++++ DATA EXCERPT

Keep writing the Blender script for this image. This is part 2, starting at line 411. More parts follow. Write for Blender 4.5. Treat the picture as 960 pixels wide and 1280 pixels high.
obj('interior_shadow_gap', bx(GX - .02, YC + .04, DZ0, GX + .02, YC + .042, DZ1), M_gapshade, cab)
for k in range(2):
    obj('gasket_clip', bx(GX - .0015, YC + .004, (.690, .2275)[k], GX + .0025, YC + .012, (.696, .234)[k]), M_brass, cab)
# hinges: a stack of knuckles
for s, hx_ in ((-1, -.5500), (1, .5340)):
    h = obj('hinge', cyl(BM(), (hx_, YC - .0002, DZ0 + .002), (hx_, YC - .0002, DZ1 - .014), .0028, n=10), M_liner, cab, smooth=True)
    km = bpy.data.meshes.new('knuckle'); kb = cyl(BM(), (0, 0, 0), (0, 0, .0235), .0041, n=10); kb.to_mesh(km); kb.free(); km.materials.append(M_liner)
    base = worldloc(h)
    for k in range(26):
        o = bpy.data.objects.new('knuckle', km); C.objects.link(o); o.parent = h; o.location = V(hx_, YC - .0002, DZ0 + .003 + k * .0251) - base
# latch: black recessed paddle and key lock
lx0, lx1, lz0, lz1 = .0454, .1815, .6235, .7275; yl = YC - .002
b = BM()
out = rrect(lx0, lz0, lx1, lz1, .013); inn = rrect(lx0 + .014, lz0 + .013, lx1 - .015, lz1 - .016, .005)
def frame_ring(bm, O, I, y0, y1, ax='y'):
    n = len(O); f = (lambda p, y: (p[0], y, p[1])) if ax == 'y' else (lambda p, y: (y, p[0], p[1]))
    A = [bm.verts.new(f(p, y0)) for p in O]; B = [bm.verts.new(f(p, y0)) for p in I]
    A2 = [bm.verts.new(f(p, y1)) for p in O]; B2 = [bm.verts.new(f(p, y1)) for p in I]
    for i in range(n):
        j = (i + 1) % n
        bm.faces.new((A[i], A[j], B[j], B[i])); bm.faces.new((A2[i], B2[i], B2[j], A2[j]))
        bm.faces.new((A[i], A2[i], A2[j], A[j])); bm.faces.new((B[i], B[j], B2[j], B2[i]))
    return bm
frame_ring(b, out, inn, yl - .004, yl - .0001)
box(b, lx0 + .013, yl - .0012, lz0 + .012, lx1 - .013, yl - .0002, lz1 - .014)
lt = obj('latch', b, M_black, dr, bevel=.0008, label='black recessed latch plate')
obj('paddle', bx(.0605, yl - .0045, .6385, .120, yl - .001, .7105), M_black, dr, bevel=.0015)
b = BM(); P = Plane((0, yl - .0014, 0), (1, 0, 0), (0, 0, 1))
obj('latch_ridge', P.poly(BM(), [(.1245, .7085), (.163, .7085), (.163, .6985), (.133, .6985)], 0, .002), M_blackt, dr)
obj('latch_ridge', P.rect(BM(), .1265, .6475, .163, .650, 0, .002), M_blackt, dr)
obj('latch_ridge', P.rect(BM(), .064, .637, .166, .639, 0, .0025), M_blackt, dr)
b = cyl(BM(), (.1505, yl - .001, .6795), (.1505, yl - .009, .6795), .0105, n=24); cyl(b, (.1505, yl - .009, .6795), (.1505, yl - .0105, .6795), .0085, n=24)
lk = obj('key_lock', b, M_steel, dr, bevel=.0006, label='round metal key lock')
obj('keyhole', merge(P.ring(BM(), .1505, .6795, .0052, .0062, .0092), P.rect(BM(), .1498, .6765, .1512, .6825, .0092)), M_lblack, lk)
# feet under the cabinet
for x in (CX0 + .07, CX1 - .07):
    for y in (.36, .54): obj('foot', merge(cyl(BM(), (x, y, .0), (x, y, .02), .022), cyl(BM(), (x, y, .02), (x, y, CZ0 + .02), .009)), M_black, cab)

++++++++

■ **WHAT YOU ARE ASKED TO DO**
Give back the data above exactly as it appears.

■ **EXPECTED OUTPUT**
Keep writing the Blender script for this image. This is part 2, starting at line 411. More parts follow. Write for Blender 4.5. Treat the picture as 960 pixels wide and 1280 pixels high.
obj('interior_shadow_gap', bx(GX - .02, YC + .04, DZ0, GX + .02, YC + .042, DZ1), M_gapshade, cab)
for k in range(2):
    obj('gasket_clip', bx(GX - .0015, YC + .004, (.690, .2275)[k], GX + .0025, YC + .012, (.696, .234)[k]), M_brass, cab)
# hinges: a stack of knuckles
for s, hx_ in ((-1, -.5500), (1, .5340)):
    h = obj('hinge', cyl(BM(), (hx_, YC - .0002, DZ0 + .002), (hx_, YC - .0002, DZ1 - .014), .0028, n=10), M_liner, cab, smooth=True)
    km = bpy.data.meshes.new('knuckle'); kb = cyl(BM(), (0, 0, 0), (0, 0, .0235), .0041, n=10); kb.to_mesh(km); kb.free(); km.materials.append(M_liner)
    base = worldloc(h)
    for k in range(26):
        o = bpy.data.objects.new('knuckle', km); C.objects.link(o); o.parent = h; o.location = V(hx_, YC - .0002, DZ0 + .003 + k * .0251) - base
# latch: black recessed paddle and key lock
lx0, lx1, lz0, lz1 = .0454, .1815, .6235, .7275; yl = YC - .002
b = BM()
out = rrect(lx0, lz0, lx1, lz1, .013); inn = rrect(lx0 + .014, lz0 + .013, lx1 - .015, lz1 - .016, .005)
def frame_ring(bm, O, I, y0, y1, ax='y'):
    n = len(O); f = (lambda p, y: (p[0], y, p[1])) if ax == 'y' else (lambda p, y: (y, p[0], p[1]))
    A = [bm.verts.new(f(p, y0)) for p in O]; B = [bm.verts.new(f(p, y0)) for p in I]
    A2 = [bm.verts.new(f(p, y1)) for p in O]; B2 = [bm.verts.new(f(p, y1)) for p in I]
    for i in range(n):
        j = (i + 1) % n
        bm.faces.new((A[i], A[j], B[j], B[i])); bm.faces.new((A2[i], B2[i], B2[j], A2[j]))
        bm.faces.new((A[i], A2[i], A2[j], A[j])); bm.faces.new((B[i], B[j], B2[j], B2[i]))
    return bm
frame_ring(b, out, inn, yl - .004, yl - .0001)
box(b, lx0 + .013, yl - .0012, lz0 + .012, lx1 - .013, yl - .0002, lz1 - .014)
lt = obj('latch', b, M_black, dr, bevel=.0008, label='black recessed latch plate')
obj('paddle', bx(.0605, yl - .0045, .6385, .120, yl - .001, .7105), M_black, dr, bevel=.0015)
b = BM(); P = Plane((0, yl - .0014, 0), (1, 0, 0), (0, 0, 1))
obj('latch_ridge', P.poly(BM(), [(.1245, .7085), (.163, .7085), (.163, .6985), (.133, .6985)], 0, .002), M_blackt, dr)
obj('latch_ridge', P.rect(BM(), .1265, .6475, .163, .650, 0, .002), M_blackt, dr)
obj('latch_ridge', P.rect(BM(), .064, .637, .166, .639, 0, .0025), M_blackt, dr)
b = cyl(BM(), (.1505, yl - .001, .6795), (.1505, yl - .009, .6795), .0105, n=24); cyl(b, (.1505, yl - .009, .6795), (.1505, yl - .0105, .6795), .0085, n=24)
lk = obj('key_lock', b, M_steel, dr, bevel=.0006, label='round metal key lock')
obj('keyhole', merge(P.ring(BM(), .1505, .6795, .0052, .0062, .0092), P.rect(BM(), .1498, .6765, .1512, .6825, .0092)), M_lblack, lk)
# feet under the cabinet
for x in (CX0 + .07, CX1 - .07):
    for y in (.36, .54): obj('foot', merge(cyl(BM(), (x, y, .0), (x, y, .02), .022), cyl(BM(), (x, y, .02), (x, y, CZ0 + .02), .009)), M_black, cab)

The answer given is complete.